Tapi, berdasarkan UU No.23 tahun 2006 tentang Administrasi Kependudukan Pasal 18, Warga Negara Indonesia yang wajib lapor adalah mereka yang pindah ke luar negeri dan berstatus menetap di luar negeri. Pasal tersebut berbunyi, "WNI yang pindah ke luar negeri dan berstatus menetap di luar negeri wajib melaporkan kepada Perwakilan Republik Indonesia paling lambat 30 (tiga puluh) sejak kedatangan. Berdasarkan pasal tersebut, jelas yang dimaksud adalah WNI yang pindah atau menetap ke luar negeri, jadi bukan WNI yang melakukan kunjungan singkat seperti anak Fadli Zon.

Namun, berdasarkan penelusuran di website Kemlu, sejak tahun 2015, Kemlu RI memang meminta WNI yang menginjakkan kaki ke luar negeri untuk melapor. Namun proses lapor tersebut bersifat suka rela dan disarankan mendaftar secara online, bukan surat resmi seperti yang dilakukan Fadli Zon. Apalagi surat Fadli dengan kop Sekjen DPR RI tersebut langsung ditujukan pada KBRI dan KJRI di luar negeri, bukan ditujukan pada Kemlu RI.

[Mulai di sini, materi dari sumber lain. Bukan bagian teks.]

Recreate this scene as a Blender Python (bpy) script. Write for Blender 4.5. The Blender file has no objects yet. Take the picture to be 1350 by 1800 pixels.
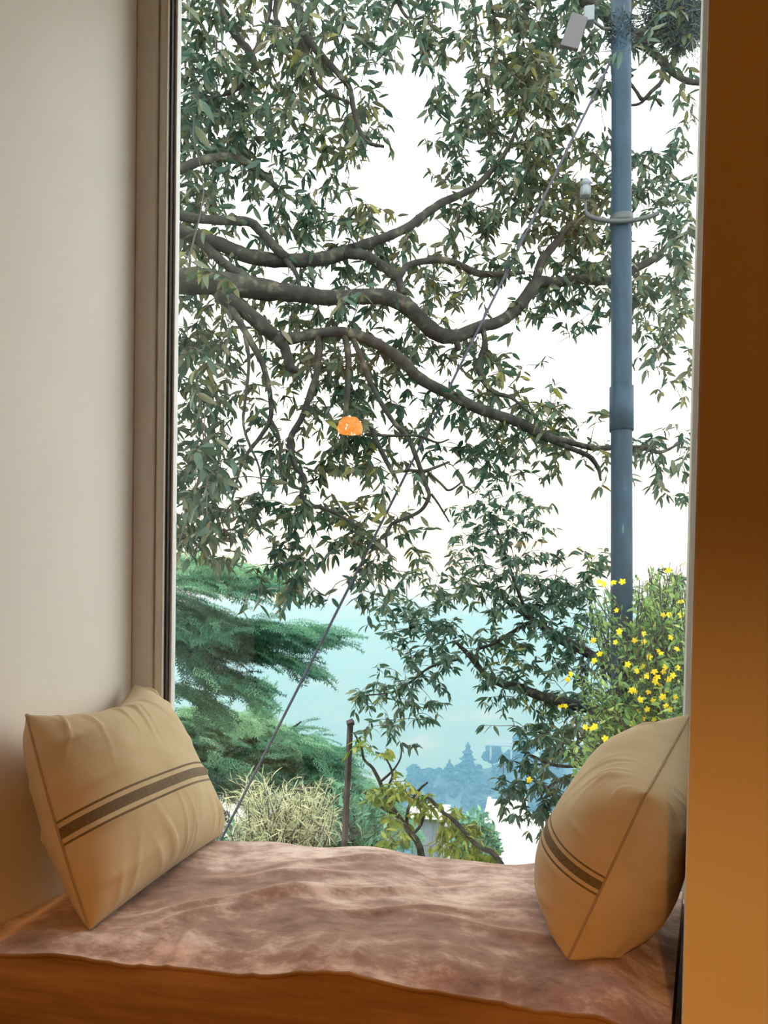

Sayangnya, saat dimintai keterangan soal maraknya pejabat yang minta difasilitasi saat berkunjung ke luar negeri, Kemlu RI memilih bungkam. Juru bicara Kementerian Luar Negeri RI, Arrmanatha Nassir, yang biasanya selalu bersedia menjawab pertanyaan wartawan kali ini memilih berdiam diri.

Namun, saat membahas kasus Wahyu Dewanto, Arrmanatha pernah menjawab bahwa setiap perwakilan RI di luar negeri sudah memiliki prosedur tetap (protap) baku terkait pengaturan dan fasilitas bagi delegasi atau tamu dinas. "Selama kunjungan itu resmi atau dinas, dan ada instruksi Kemlu, maka akan dilaksanakan sesuai protap," ujar Arrmanatha, Kamis, 31 Maret 2016.

Fadli Zon, mungkin menyadari ada salah prosedur karena ia tak mengirimkan surat melalui Kemlu, namun langsung ke KBRI dan KJRI di New York. Melalui pers, Fadli meminta maaf atas kesalahpahaman maksud dan tujuannya berkirim surat ke KJRI New York. Ia juga mengatakan segera mengganti biaya penjemputan anaknya.

"Saya segera mengirimkan biaya pengganti transportasi dari bandara ke rumah kawan orang Indonesia kepada pihak KJRI New York melalui Kementerian Luar Negeri di Jakarta. Biaya tersebut adalah pengganti bensin selama 30-40 menit. Saya perkirakan dana KJRI yang terpakai untuk bensin sekitar US$100 atau sekitar Rp1.340.000," kata Fadli melalui keterangan persnya, Selasa, 28 Juni 2016.

Fadli dan pejabat lain mungkin lupa. Fungsi KBRI dan KJRI di luar negeri bukanlah hanya untuk melayani kepentingan pejabat dan keluarga pejabat saat mereka berkunjung ke satu negara, meski pun sekadar meminta dijemput. Meminta maaf dan mengganti biaya penjemputan seperti yang dilakukan Fadli tidak menyentuh substansi yang menjadi sumber kemarahan publik. KBRI dan KJRI bukan agen perjalanan, jadi tak selayaknya lembaga negara diposisikan sebagai sumber untuk minta fasilitas antar jemput, bahkan mencari penginapan.